Por Marisa Díez
Tengo un grupo de amigos de lo más variopinto. Estamos juntos desde hace mil años, o así me lo parece. Desde que tengo uso de razón me he movido entre ellos. Somos nada menos que 18 personas, cada una con sus peculiaridades y rarezas, pero siempre nos hemos llevado moderadamente bien. Y sin embargo, de un tiempo a esta parte, Jorge está dando la lata con que nos quiere abandonar. Ya no se siente identificado con nosotros, no le aportamos nada y no quiere ser parte integrante de este grupo tan singular. Se larga, sin rencores, pero se va. Que lo siente mucho y patatín y patatán, pero ya está decidido y no hay marcha atrás.
Quiere volar libre y sentirse independiente, sin ataduras de amistades que obstaculizan y coartan su libertad y, en ocasiones, a su entender, le suponen un verdadero lastre que no está dispuesto a asumir ni a seguir cargando en su mochila. Piensa que lejos de nosotros se sentirá infinitamente más realizado, que la vida le irá mucho mejor sin discusiones absurdas y sin la obligación de pagar el peaje que le acarrea mantener una amistad de tantos años. El resto del grupo le observamos consternados, sin llegar a entenderlo del todo. Algunos se soliviantan más que otros; hay opiniones para todos los gustos, pero en general, nos parece una absurda cuestión de orgullo mal entendida. A dónde vas a ir tú solo, alma cándida, si llevas toda la vida con nosotros. No podrás sobrevivir, nos echarás de menos. Y cuando quieras regresar será tarde, le dicen otros, porque si te vas, te vas, para no volver, farfullan los más extremistas. Luego no vengas con arrepentimientos, que no vamos a abrir la puerta. Te quedas fuera y punto. Para siempre.

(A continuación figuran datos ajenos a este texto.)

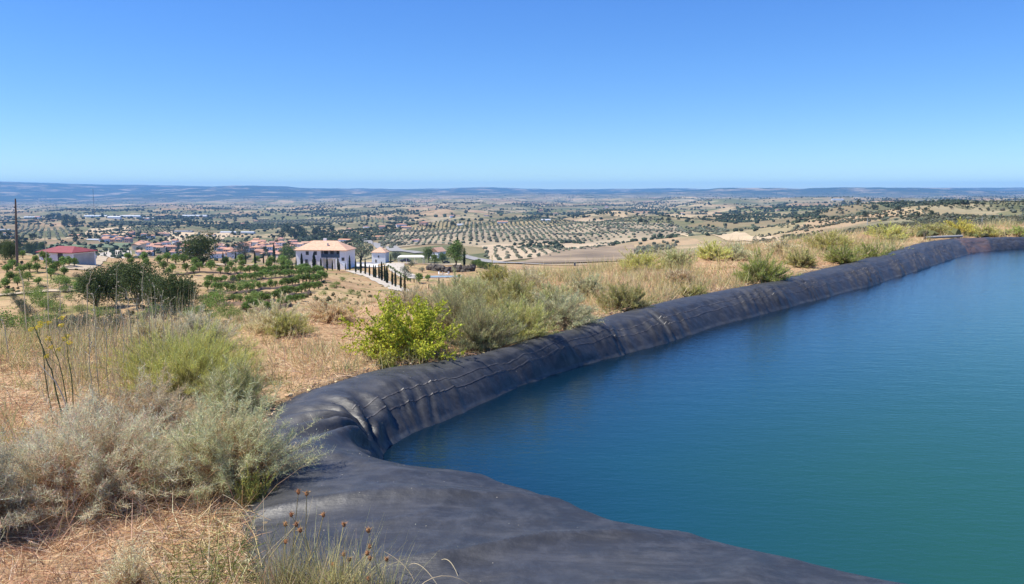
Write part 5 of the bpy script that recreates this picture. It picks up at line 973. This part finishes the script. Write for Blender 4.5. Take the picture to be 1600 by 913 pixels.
# grey pipe and green scrap beside the far bank
A = np.append(onplane(1445, 373, .5), .55); B = np.append(onplane(1503, 372.5, .5), .62); e = empty('grey_pipe', tuple(A), 'grey pipe resting across the far end of the black liner', 'pipe')
v, f, c_ = tube([(0, 0, 0), tuple((B-A)*.5), tuple(B-A)], [.07, .07, .07], (1, 1, 1), 12); obj('pipe', mesh('pipe', v, f, None, plain('pvc_grey', (.34, .33, .31), .5, .1), True), e)
v, f, c_ = tube([(-.02, 0, -.1), (-.02, 0, .26)], [.05, .05], (1, 1, 1), 8); obj('end_post', mesh('end_post', v, f, None, WOODP), e)
x, y = gp(1386, 373.5); e = obj('crumpled_sack', mesh('crumpled_sack', *join([(IV*np.array([.32, .2, .12])*(1+.25*rng.normal(size=(12, 1))), IF, np.ones((12, 3))), (IV*np.array([.2, .18, .1])*(1+.25*rng.normal(size=(12, 1)))+np.array([.35, 0, 0]), IF, np.ones((12, 3)))]), plain('green_plastic', (.06, .34, .16), .4, .15)), None, (x, y, float(TZ(np.array([x]), np.array([y]))[0])+.2)); tag(e, 'crumpled bright green plastic sack in the dry grass', 'sack')
# grit and twigs strewn over the liner: pale specks
n = 220; si = rng.integers(int(.25*NS), int(.75*NS), n); si = rng.choice(np.where((st > sarc[9]) & (st < sarc[22]))[0], n); A = LP(si, rng.uniform(.05, .9, n)); s_ = rng.uniform(.0015, .004, n)
v, f, c_ = blobs(A-np.array([0, 0, .002]), s_, (.5, .45, .38)); tag(obj('grit', mesh('grit', v, f, c_, DRY)), kind='stuff')

# ================================================================ haze: the air of the valley
ZLO, ZHI = float(GZ_RANGE[0])-1, float(GZ_RANGE[1])+6; print('haze box', ZLO, ZHI)
hz = mesh('haze', [(x, y, z) for x in (-20000, 20000) for y in (-20000, 20000) for z in (ZLO, ZHI)], np.array([[0, 1, 3, 2], [4, 6, 7, 5], [0, 4, 5, 1], [2, 3, 7, 6], [0, 2, 6, 4], [1, 5, 7, 3]]))
m = bpy.data.materials.new('haze'); m.use_nodes = True; n_ = m.node_tree; n_.nodes.clear()
o_ = n_.nodes.new('ShaderNodeOutputMaterial'); v_ = n_.nodes.new('ShaderNodeVolumePrincipled'); n_.links.new(v_.outputs[0], o_.inputs[1])
v_.inputs['Color'].default_value = (.22, .52, 1.0, 1); v_.inputs['Density'].default_value = 5.5e-5; v_.inputs['Anisotropy'].default_value = 0.0
hz.materials.append(m); tag(obj('haze', hz), kind='stuff')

Por eso Jorge amaga, amaga, pero no termina de cruzar el umbral. Cada vez que se enfada y nos amenaza, termina por darse la vuelta y retroceder. Y nosotros le aceptamos sin reservas, aunque cada vez somos más los que alzamos la voz y le exigimos que se aclare, que no puede estar dando tanta guerra, que no es el ombligo del mundo y que tenemos otros asuntos infinitamente más importantes de los que ocuparnos. Jorge nos tiene ya más que aburridos, hastiados de la película que se tiene montada, en la que sólo ve ventajas y apenas ningún inconveniente. Es difícil que lleguemos a entenderle, acostumbrados como estamos a mantener inquebrantable nuestra amistad, a pesar de los inevitables roces que surgen por la convivencia de tantos años.
Cada septiembre, a Jorge le entra la misma paranoia. Este año llevaba más tiempo insistiendo en cumplir esa especie de reto y hace unos días le dio por hacer una demostración de fuerza, un poco impostada, la verdad, y muy exagerada. Abrió la puerta de la calle de par en par y gritó que no había vuelta atrás y que en unos días se iría sin remedio.
A nosotros ya nos tiene más que hartos; casi queremos ya que se marche para siempre. Es un plasta con tanta amenaza. Nos gustaría verle sobrevivir sin nosotros, a los que acude con la cabeza gacha cada vez que se siente solo y necesita ayuda. Es un egoísta, le espetamos, y con su actitud sólo demuestra un egocentrismo absoluto y extremadamente ingrato.
Y sin embargo yo no creo que al final decida marcharse. El día que le pongan sobre la mesa todos los inconvenientes que le va a suponer dejar de pertenecer a un grupo tan heterogéneo y disperso como el nuestro, recogerá velas de nuevo y callará durante un tiempo, hasta que le vuelva a entrar la neura. Y vuelta a empezar.
A Jorge le gusta que le llamen Jordi, a pesar de que el nombre en castellano es, a mi entender, mucho más bonito. Pero le respetamos, le llamamos así y punto, porque es su nombre y es su idioma. Jorge, digo Jordi, es muy orgulloso pero no es mala gente. Yo creo que en realidad lo que de verdad le pasa es que está muy mal aconsejado y se ha creído a pies juntillas ese mundo idílico que le han asegurado que va a encontrar detrás de la puerta. Es que Jorge, es decir Jordi, en el fondo es un soñador y los sueños, pues eso, sueños son. Tampoco hace daño a nadie.
Al final este Jorge siempre nos hace lo mismo, amaga, nos amenaza, pero no acaba de rematar la faena. El otro día le cogí en un aparte y se lo canté, en plan bolero, porque ya se sabe que la música siempre ha hecho extraños compañeros de viaje: “Ni contigo ni sin ti tienen mis males remedio: contigo porque me matas; sin ti, porque yo me muero”. Y no le quedó más remedio que darme la razón.